Will the better first line make up for the worse third line?
I think this is the most important question - will the increased GF/GA of the newly minted first line make up for the worse GF/GA of the third line? I don't know. I believe MG will tell you he believes the team will be better as a whole with this change. I'm not convinced - no matter how you rearrange a puzzle it's not going to be complete unless you have the right pieces - shuffling around the wrong pieces doesn't help.

I will say I'm up for the experiment though simply because I don't think there's much of anything to lose.

1 comment:

MetroGnome said...

Im actually starting to think it's time to put Langkow between Iginla and Tanguay again. Clearly, Langkow is still the best center on the team (despite his recent struggles). THe 2nd unit is pretty much a waste of time right now, so something needs to be shaken up there...

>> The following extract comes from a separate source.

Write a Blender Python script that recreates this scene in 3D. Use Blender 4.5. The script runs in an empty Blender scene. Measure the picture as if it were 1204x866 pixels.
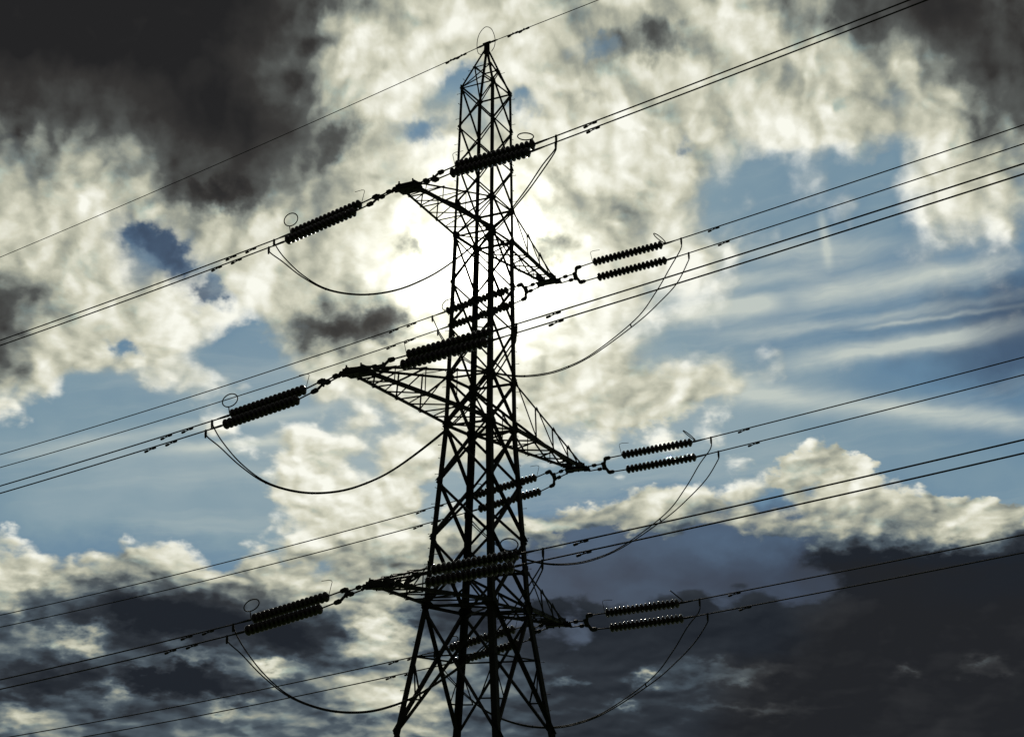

Anyways, on to the theoretical stuff. As you point out, Conroy can't hack it against the tough comp anymore. Iginla and Tanguay are carrying him at ES and it just doesn't make sense to have a top line that is hamstrung down the middle. Those two guys could probably get results with almost anybody in between them, but it should be about maximizing your returns when it comes to playing your best players.

As for Lombardi, I don't know if he'd actually get the job done on the first line or not. He was the best player on the team during a recent 10 game span (by production rates and +/- levels), meaning it porbably wouldn't hurt to at least give him a 5 game try-out with the big guns. Then you'd be able to conduct the cost/benefit analysis you describe: does the first lines production improve? If so, does it assuage the 3rd lines (probable) drop-off?

Of course, all of this is merely academic if Kipper can't rediscover his form. Im seriously starting to wonder about him now.